Great point by Teller, but I would expand on it.
My feedback is on the fact that you seem focused on a specific set of technical skills as the way to get a job. I have two responses:
Response #1 - There is a huge diversity of skills throughout the tech world, and the ones that are in demand can vary by your location.
So what can you do? The only way to know your local job market is to interact with other developers personally. It’s a great start to ask questions on a forum, but the best thing to do is to ask these same questions to hundreds of other developers at local meetups (and conferences, and online too). And the very best time for you to start doing so is now, at the start of this year of learning, before you are actively (and perhaps desperately) looking for a job.
The answers you get to your questions should shape the course of your technical learning over the year as well. There are some cities that still have a huge demand for Java, or for .NET, and if you’re in one of those cities, you should probably change your focus from something like NodeJS or Python.

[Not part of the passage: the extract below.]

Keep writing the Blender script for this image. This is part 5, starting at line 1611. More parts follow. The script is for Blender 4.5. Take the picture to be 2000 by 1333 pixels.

The answers to your questions should challenge all of your assumptions. If you asked me for advice at a meetup and told me you want to be a back-end developer, I would tell you that in my experience, there are fewer and fewer pure back-end roles on the market. My team recently hired someone for the back end, but the job was called Full Stack Developer (back end focus) because we needed someone who could work on the front end if needed. Of course, I’m just one person, and I haven’t studied the broader job market, and I don’t know if things are different in your area. That’s why you should talk to hundreds if not thousands of developers in your job market over the next year.
Response #2 - Pure technical skill is unlikely to get you your first job.
A lot of developers (myself included) start out with an assumption that pure technical skills will qualify you for a job, and thus the way to separate yourself from the competition is to hole up on a bedroom, basement, or maybe a series of coffee shops, and achieve technical superiority by out-working other people (and maybe Leet-coding your eyeball out too). Even if this does not lead to burn out, it often leads to social isolation, which is the opposite of what will actually help you on the job market.
What you really need on the job market is to know people who can recommend you personally. If you have spent a year meeting developers and discussing what you’re learning and making, those are the people who can recommend you to be considered for an interview. At this point, the interviewers may (or may not) look at the projects in your portfolio, and they may (or may not) give you a technical interview. On the strength of a personal recommendation from another developer, the interview may be just a behavioral interview to check if you are a good fit for the team.